Non bisogna andare troppo indietro con gli anni per capire come non ci sia nulla di nuovo in questa attitudine. Artisti come Andy Wharol e Sherrie Levine ( figura di spicco della “Appropriation Art”) appartengono a correnti artistiche che basano il proprio lavoro su opere pre esistenti. C’è infatti una costante trasformazione nel modo in cui si interagisce con ciò che si vede, ma sarebbe fuori luogo negare che questa evoluzione abbia portato per forza ad un esito negativo. La fotografia infatti non si distacca troppo dalla tradizione dello “Sketching.”

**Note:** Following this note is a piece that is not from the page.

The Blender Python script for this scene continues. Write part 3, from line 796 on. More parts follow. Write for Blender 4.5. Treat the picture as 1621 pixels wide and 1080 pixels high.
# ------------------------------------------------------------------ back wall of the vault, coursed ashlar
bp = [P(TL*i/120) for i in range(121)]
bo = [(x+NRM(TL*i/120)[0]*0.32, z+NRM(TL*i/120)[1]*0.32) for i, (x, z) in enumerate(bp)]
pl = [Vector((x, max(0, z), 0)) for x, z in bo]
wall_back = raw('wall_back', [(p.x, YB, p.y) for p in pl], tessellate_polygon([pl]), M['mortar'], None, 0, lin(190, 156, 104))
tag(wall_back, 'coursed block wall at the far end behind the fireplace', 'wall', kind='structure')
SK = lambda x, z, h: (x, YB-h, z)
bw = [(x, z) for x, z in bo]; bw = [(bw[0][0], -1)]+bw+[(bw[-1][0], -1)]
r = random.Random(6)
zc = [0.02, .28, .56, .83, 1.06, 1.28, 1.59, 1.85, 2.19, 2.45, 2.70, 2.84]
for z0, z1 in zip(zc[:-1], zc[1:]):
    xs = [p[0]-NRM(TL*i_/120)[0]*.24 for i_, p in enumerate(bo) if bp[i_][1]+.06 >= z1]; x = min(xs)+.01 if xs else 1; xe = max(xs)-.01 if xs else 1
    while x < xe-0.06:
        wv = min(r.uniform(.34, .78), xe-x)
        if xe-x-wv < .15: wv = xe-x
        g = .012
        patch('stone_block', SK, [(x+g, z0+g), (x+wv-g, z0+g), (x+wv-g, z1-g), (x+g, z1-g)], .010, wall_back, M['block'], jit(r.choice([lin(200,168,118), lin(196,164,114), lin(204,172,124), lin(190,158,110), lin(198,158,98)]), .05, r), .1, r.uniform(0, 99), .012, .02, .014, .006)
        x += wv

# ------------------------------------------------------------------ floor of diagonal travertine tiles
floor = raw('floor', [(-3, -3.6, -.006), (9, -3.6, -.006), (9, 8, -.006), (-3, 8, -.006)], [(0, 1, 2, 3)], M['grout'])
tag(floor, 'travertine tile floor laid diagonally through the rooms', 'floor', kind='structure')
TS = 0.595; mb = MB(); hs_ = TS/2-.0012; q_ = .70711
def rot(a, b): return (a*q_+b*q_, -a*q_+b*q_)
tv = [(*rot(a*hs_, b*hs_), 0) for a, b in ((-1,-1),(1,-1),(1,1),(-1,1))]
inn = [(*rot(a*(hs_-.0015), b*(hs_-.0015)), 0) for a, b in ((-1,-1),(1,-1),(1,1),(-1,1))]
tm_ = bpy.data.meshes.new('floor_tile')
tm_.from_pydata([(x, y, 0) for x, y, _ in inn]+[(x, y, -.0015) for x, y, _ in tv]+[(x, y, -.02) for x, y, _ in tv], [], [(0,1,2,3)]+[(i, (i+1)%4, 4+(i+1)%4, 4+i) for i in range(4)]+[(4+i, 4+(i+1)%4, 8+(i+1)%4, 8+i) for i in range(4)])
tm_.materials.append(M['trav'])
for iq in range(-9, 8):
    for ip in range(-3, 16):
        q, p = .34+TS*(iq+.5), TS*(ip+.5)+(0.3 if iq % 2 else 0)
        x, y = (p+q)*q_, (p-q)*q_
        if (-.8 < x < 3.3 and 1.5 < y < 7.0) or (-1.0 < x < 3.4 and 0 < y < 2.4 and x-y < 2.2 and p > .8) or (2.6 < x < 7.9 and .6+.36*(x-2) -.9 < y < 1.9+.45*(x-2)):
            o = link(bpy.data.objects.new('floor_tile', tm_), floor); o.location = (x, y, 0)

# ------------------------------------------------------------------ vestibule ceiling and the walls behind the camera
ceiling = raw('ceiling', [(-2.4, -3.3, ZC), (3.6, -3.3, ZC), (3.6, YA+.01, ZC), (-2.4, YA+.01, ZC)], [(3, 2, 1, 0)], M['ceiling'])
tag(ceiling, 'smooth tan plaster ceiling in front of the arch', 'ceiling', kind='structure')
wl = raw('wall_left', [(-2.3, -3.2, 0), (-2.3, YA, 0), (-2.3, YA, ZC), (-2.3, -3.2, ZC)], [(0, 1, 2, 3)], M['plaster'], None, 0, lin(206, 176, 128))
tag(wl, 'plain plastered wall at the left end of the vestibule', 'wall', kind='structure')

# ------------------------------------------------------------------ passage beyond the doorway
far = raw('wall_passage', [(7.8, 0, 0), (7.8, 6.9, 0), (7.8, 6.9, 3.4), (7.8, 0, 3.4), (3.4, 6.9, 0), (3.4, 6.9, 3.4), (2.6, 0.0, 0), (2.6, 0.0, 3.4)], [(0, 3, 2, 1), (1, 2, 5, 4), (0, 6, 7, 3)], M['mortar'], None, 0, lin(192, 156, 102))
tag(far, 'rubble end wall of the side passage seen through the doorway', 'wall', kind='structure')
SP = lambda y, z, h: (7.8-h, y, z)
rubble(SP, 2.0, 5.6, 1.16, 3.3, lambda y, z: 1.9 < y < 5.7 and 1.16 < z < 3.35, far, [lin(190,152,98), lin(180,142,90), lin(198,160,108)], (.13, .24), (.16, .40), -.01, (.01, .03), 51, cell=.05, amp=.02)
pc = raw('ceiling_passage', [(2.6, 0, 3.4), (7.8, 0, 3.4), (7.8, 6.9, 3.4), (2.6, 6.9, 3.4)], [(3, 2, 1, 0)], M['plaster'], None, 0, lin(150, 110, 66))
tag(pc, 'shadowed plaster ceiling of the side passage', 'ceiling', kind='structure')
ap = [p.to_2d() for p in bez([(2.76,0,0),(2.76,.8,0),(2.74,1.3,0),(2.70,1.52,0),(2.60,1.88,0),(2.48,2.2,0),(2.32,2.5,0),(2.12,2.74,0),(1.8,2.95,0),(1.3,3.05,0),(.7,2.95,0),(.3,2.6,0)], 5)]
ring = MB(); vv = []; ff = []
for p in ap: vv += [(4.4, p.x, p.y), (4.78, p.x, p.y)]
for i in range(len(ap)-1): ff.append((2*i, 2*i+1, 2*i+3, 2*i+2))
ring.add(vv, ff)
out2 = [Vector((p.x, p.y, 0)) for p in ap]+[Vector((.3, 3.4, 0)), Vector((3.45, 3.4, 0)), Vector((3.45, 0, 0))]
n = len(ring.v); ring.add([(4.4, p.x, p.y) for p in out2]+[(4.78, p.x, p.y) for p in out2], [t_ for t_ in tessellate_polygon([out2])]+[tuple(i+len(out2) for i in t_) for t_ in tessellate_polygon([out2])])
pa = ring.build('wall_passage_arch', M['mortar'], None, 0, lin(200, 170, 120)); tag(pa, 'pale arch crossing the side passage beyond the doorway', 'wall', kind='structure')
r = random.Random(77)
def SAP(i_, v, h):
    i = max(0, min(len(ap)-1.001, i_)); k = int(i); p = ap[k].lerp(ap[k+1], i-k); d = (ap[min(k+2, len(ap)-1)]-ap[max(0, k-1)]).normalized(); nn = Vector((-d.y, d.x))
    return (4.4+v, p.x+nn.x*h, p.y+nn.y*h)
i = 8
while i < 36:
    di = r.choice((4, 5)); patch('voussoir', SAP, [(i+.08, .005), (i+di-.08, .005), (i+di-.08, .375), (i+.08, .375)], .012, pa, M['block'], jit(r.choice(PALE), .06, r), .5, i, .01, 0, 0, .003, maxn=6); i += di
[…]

Non è un paese per instagrammers

Quando ci spostiamo su un piano legale però la questione diventa un pò più complicata. È infatti un dibattito che ha trovato spazio anche nel Parlamento Europeo, quando nel Giugno 2016 l’europarlamentare Tedesca Julia Reda ha proposto di estendere la riforma del Copyright a tutta Europa, che fino a quel momento variava da paese a paese. La riforma del Copyright avrebbe compreso la libertà di panorama, cioè il diritto a scattare foto di edifici ed opere d’arte che si trovano in luoghi pubblici senza infrangere il diritto d’autore (che ha una validità di 70 anni dopo la scomparsa dell’artista).

In Italia questa libertà di panorama si può dichiarare inesistente, come ha portato alla luce nella sua inchiesta il giornalista Luca Spinelli. Infatti legalmente si possono scattare foto soltanto se queste ultime vengono adibite ad uso privato e non riprodotte su Internet con fini commerciali. Ma purtroppo ci dobbiamo scontrare con la realtà dei social network: nel pubblicare una foto, accettiamo anche che quest’ultima possa essere sfruttata proprio a fini commerciali. L’utente dovrebbe quindi accertarsi personalmente che questo non avvenga, tutto ciò va ben oltre l’unica indecisione che si presenta solitamente prima di un post: la descrizione. L’Italia non è quindi un paese per Instagrammer.

Interagire non può essere solo sinonimo di fotografare

Dall’East Coast americana è il collettivo “MoMAR” e non un museo a dare una risposta concreta alla necessità di sfruttare la tecnologia, in modo costruttivo, per aumentare l’interattività con opere d’arte. Con il progetto “Hello we’re from the Internet”, 8 artisti hanno reso accessibili i propri lavori aventi come base i “masterpiece” di Jackson Pollock, esposti nella stanza tematica del MoMa. L’opera d’arte viene quindi rielaborata come quando si scatta una fotografia, ma con un principio più creativo ed utile per la collettività. Infatti una volta scaricata la MoMAR app, tutte le persone che quotidianamente entrano nella sala dedicata a Pollock possono assistere ad una duplice esibizione: quella sulla tela e quella sul piccolo schermo. Si tratta di un’app volontariamente “open source” come è stato dichiarato da uno degli artisti, Damjanski, cosicché qualsiasi visitatore possa, attraverso le istruzioni che trova in un apposito PDF, apportare modifiche in base alla loro visione personale.

E’ una vera e propria dichiarazione anti-elitaria del concetto di arte e perché non sostenerla? Adesso che le camere digitali non sono più viste come armi pericolose dai musei stessi, è il momento di sfruttarle per ampliare l’esperienza che possiamo fare dell’arte. Anche se purtroppo no, i selfie non sono inclusi.